_Required work:_ Produce an exact transcription of the listing below, omitting the pictures.
........
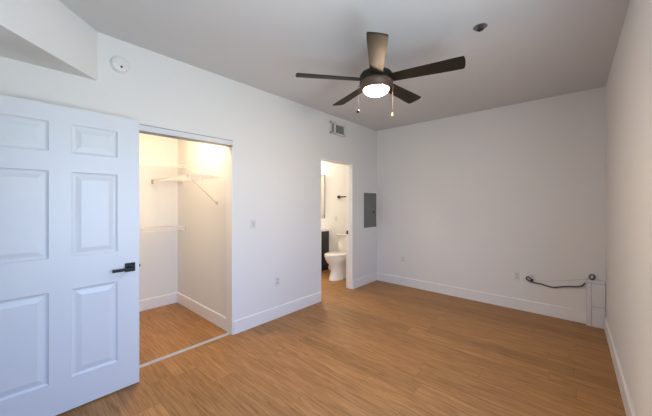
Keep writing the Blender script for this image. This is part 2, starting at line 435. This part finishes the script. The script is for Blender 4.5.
obj('light_bowl', lt([(0, 2.300 + dz), (.04, 2.302 + dz), (.072, 2.309 + dz), (.092, 2.321 + dz), (.101, 2.334 + dz), (.103, 2.349 + dz)]), M_GLOW, fan, True)['label'] = 'glowing frosted glass bowl'
def blade_bm():
    r0, r1 = .120, .655; n = 14; bm = bmesh.new(); up, lo = [], []
    def w(t): return .048 + .019 * min(1, t * 1.15)
    out = []
    for i in range(n + 1):
        t = i / n; out.append((r0 + (r1 - r0 - .0) * t, -w(t)))
    tip = [(r1 + .006, -.062), (r1 + .012, -.03), (r1 + .013, .0), (r1 + .011, .03), (r1 + .006, .060)]
    top = [(r0 + (r1 - .002 - r0) * i / n, w(i / n)) for i in range(n, -1, -1)]
    prism(bm, out + tip + top, -.0035, .0035)
    return bm
A0 = -99.42 + 41.75
for k in range(5):
    a = math.radians(A0 + 72 * k)
    mtx = Matrix.Translation((0, 0, 2.42 + dz)) @ Matrix.Rotation(a, 4, 'Z') @ Matrix.Rotation(math.radians(-13), 4, 'X')
    bm = blade_bm()
    bmesh.ops.transform(bm, matrix=mtx, verts=bm.verts)
    bl = obj('blade', bm, M_BLADE, fan)
    b = bmesh.new(); prism(b, [(.118, -.022), (.17, -.03), (.215, -.03), (.225, 0), (.215, .03), (.17, .03), (.118, .022)], .0036, .008)
    bmesh.ops.transform(b, matrix=mtx, verts=b.verts)
    obj('blade_bracket', b, M_HOUSE, bl)
def chain(off, zt, zb, m_end, end):
    p = R_ * off - F_ * .0
    b = tb([(p.x, p.y, zt + dz), (p.x, p.y, zb + dz)], .0006, 6)
    z = zt
    while z > zb:
        bmesh.ops.create_icosphere(b, subdivisions=1, radius=.0012, matrix=Matrix.Translation((p.x, p.y, z + dz))); z -= .008
    ch = obj('pull_chain', b, M_CHAIN, fan)
    obj('pull_knob', lt([(r, z + zb + dz) for r, z in end], 16, Matrix.Translation((p.x, p.y, 0))), m_end, ch, True)
    arm = tb([R_ * math.copysign(.13, off) + Vector((0, 0, zt - .002 + dz)), (p.x, p.y, zt + dz)], .003, 8)
    obj('chain_outlet', arm, M_BRONZE, ch)
chain(-.150, 2.372, 2.170, M_HOUSE, [(0, -.022), (.010, -.018), (.0135, -.010), (.0135, -.004), (.008, .004), (.002, .008)])
chain(.137, 2.372, 2.140, M_BRASS, [(0, -.024), (.009, -.020), (.012, -.012), (.009, -.002), (.004, .006), (.002, .010)])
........
_Exercise result:_
Keep writing the Blender script for this image. This is part 2, starting at line 435. This part finishes the script. The script is for Blender 4.5.
obj('light_bowl', lt([(0, 2.300 + dz), (.04, 2.302 + dz), (.072, 2.309 + dz), (.092, 2.321 + dz), (.101, 2.334 + dz), (.103, 2.349 + dz)]), M_GLOW, fan, True)['label'] = 'glowing frosted glass bowl'
def blade_bm():
    r0, r1 = .120, .655; n = 14; bm = bmesh.new(); up, lo = [], []
    def w(t): return .048 + .019 * min(1, t * 1.15)
    out = []
    for i in range(n + 1):
        t = i / n; out.append((r0 + (r1 - r0 - .0) * t, -w(t)))
    tip = [(r1 + .006, -.062), (r1 + .012, -.03), (r1 + .013, .0), (r1 + .011, .03), (r1 + .006, .060)]
    top = [(r0 + (r1 - .002 - r0) * i / n, w(i / n)) for i in range(n, -1, -1)]
    prism(bm, out + tip + top, -.0035, .0035)
    return bm
A0 = -99.42 + 41.75
for k in range(5):
    a = math.radians(A0 + 72 * k)
    mtx = Matrix.Translation((0, 0, 2.42 + dz)) @ Matrix.Rotation(a, 4, 'Z') @ Matrix.Rotation(math.radians(-13), 4, 'X')
    bm = blade_bm()
    bmesh.ops.transform(bm, matrix=mtx, verts=bm.verts)
    bl = obj('blade', bm, M_BLADE, fan)
    b = bmesh.new(); prism(b, [(.118, -.022), (.17, -.03), (.215, -.03), (.225, 0), (.215, .03), (.17, .03), (.118, .022)], .0036, .008)
    bmesh.ops.transform(b, matrix=mtx, verts=b.verts)
    obj('blade_bracket', b, M_HOUSE, bl)
def chain(off, zt, zb, m_end, end):
    p = R_ * off - F_ * .0
    b = tb([(p.x, p.y, zt + dz), (p.x, p.y, zb + dz)], .0006, 6)
    z = zt
    while z > zb:
        bmesh.ops.create_icosphere(b, subdivisions=1, radius=.0012, matrix=Matrix.Translation((p.x, p.y, z + dz))); z -= .008
    ch = obj('pull_chain', b, M_CHAIN, fan)
    obj('pull_knob', lt([(r, z + zb + dz) for r, z in end], 16, Matrix.Translation((p.x, p.y, 0))), m_end, ch, True)
    arm = tb([R_ * math.copysign(.13, off) + Vector((0, 0, zt - .002 + dz)), (p.x, p.y, zt + dz)], .003, 8)
    obj('chain_outlet', arm, M_BRONZE, ch)
chain(-.150, 2.372, 2.170, M_HOUSE, [(0, -.022), (.010, -.018), (.0135, -.010), (.0135, -.004), (.008, .004), (.002, .008)])
chain(.137, 2.372, 2.140, M_BRASS, [(0, -.024), (.009, -.020), (.012, -.012), (.009, -.002), (.004, .006), (.002, .010)])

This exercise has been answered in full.